### SOURCE MATERIAL
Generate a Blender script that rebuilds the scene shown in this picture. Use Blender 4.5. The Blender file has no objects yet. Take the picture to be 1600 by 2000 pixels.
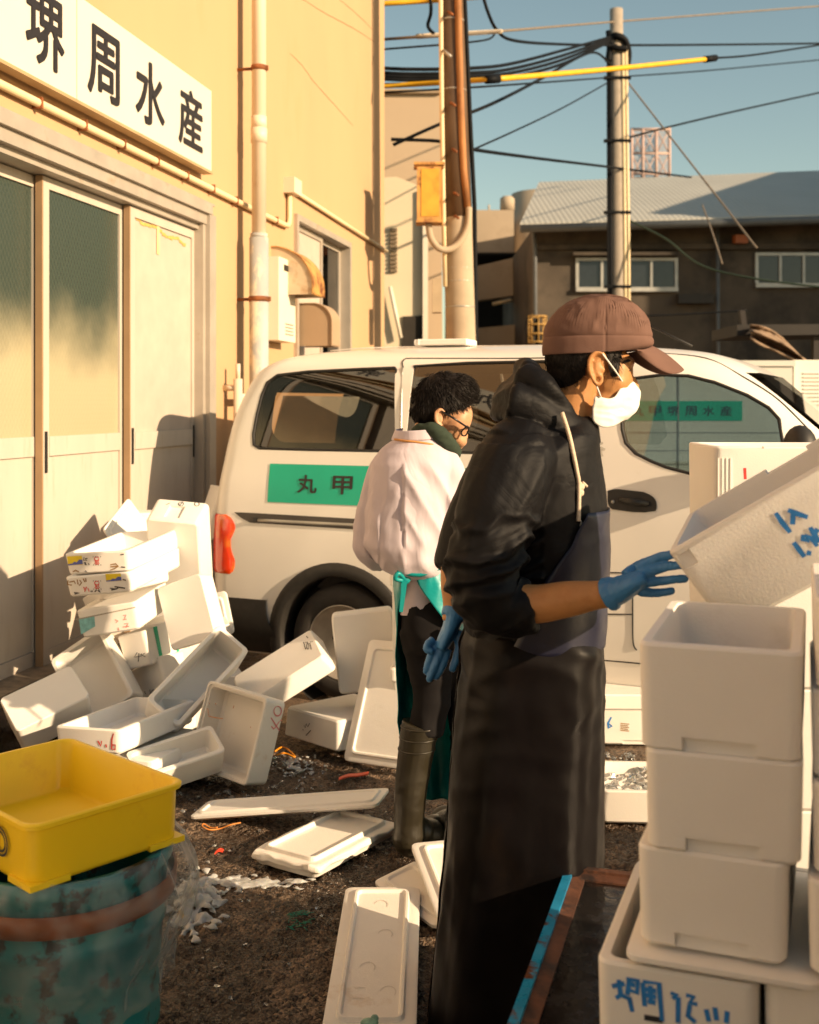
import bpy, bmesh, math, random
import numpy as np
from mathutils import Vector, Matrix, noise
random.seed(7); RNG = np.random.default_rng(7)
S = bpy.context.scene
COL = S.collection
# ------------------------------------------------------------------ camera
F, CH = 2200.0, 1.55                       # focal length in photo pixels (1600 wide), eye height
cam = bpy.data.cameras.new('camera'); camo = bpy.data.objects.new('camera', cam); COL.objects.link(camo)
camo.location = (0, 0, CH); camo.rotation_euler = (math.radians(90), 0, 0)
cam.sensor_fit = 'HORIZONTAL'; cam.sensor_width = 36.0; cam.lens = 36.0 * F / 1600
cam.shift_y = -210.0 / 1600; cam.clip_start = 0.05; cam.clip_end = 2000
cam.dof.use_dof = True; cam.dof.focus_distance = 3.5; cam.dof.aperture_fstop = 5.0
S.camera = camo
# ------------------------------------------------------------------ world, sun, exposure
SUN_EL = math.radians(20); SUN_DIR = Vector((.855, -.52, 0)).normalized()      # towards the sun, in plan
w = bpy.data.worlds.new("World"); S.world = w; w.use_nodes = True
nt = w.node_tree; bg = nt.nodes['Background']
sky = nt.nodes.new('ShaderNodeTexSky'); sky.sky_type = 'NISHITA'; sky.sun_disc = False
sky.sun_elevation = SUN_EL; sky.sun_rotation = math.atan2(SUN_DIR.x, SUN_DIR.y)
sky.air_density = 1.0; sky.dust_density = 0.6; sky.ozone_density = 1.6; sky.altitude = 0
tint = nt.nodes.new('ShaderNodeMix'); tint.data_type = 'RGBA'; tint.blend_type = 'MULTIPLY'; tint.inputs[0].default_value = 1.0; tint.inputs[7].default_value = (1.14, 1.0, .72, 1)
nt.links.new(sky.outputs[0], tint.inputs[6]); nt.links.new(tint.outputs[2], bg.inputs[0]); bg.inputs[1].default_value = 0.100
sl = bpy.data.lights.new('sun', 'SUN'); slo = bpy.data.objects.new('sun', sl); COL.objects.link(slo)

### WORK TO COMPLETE
Restate the listing above word for word, and skip the pictures.

### WRITTEN ANSWER
Generate a Blender script that rebuilds the scene shown in this picture. Use Blender 4.5. The Blender file has no objects yet. Take the picture to be 1600 by 2000 pixels.
import bpy, bmesh, math, random
import numpy as np
from mathutils import Vector, Matrix, noise
random.seed(7); RNG = np.random.default_rng(7)
S = bpy.context.scene
COL = S.collection
# ------------------------------------------------------------------ camera
F, CH = 2200.0, 1.55                       # focal length in photo pixels (1600 wide), eye height
cam = bpy.data.cameras.new('camera'); camo = bpy.data.objects.new('camera', cam); COL.objects.link(camo)
camo.location = (0, 0, CH); camo.rotation_euler = (math.radians(90), 0, 0)
cam.sensor_fit = 'HORIZONTAL'; cam.sensor_width = 36.0; cam.lens = 36.0 * F / 1600
cam.shift_y = -210.0 / 1600; cam.clip_start = 0.05; cam.clip_end = 2000
cam.dof.use_dof = True; cam.dof.focus_distance = 3.5; cam.dof.aperture_fstop = 5.0
S.camera = camo
# ------------------------------------------------------------------ world, sun, exposure
SUN_EL = math.radians(20); SUN_DIR = Vector((.855, -.52, 0)).normalized()      # towards the sun, in plan
w = bpy.data.worlds.new("World"); S.world = w; w.use_nodes = True
nt = w.node_tree; bg = nt.nodes['Background']
sky = nt.nodes.new('ShaderNodeTexSky'); sky.sky_type = 'NISHITA'; sky.sun_disc = False
sky.sun_elevation = SUN_EL; sky.sun_rotation = math.atan2(SUN_DIR.x, SUN_DIR.y)
sky.air_density = 1.0; sky.dust_density = 0.6; sky.ozone_density = 1.6; sky.altitude = 0
tint = nt.nodes.new('ShaderNodeMix'); tint.data_type = 'RGBA'; tint.blend_type = 'MULTIPLY'; tint.inputs[0].default_value = 1.0; tint.inputs[7].default_value = (1.14, 1.0, .72, 1)
nt.links.new(sky.outputs[0], tint.inputs[6]); nt.links.new(tint.outputs[2], bg.inputs[0]); bg.inputs[1].default_value = 0.100
sl = bpy.data.lights.new('sun', 'SUN'); slo = bpy.data.objects.new('sun', sl); COL.objects.link(slo)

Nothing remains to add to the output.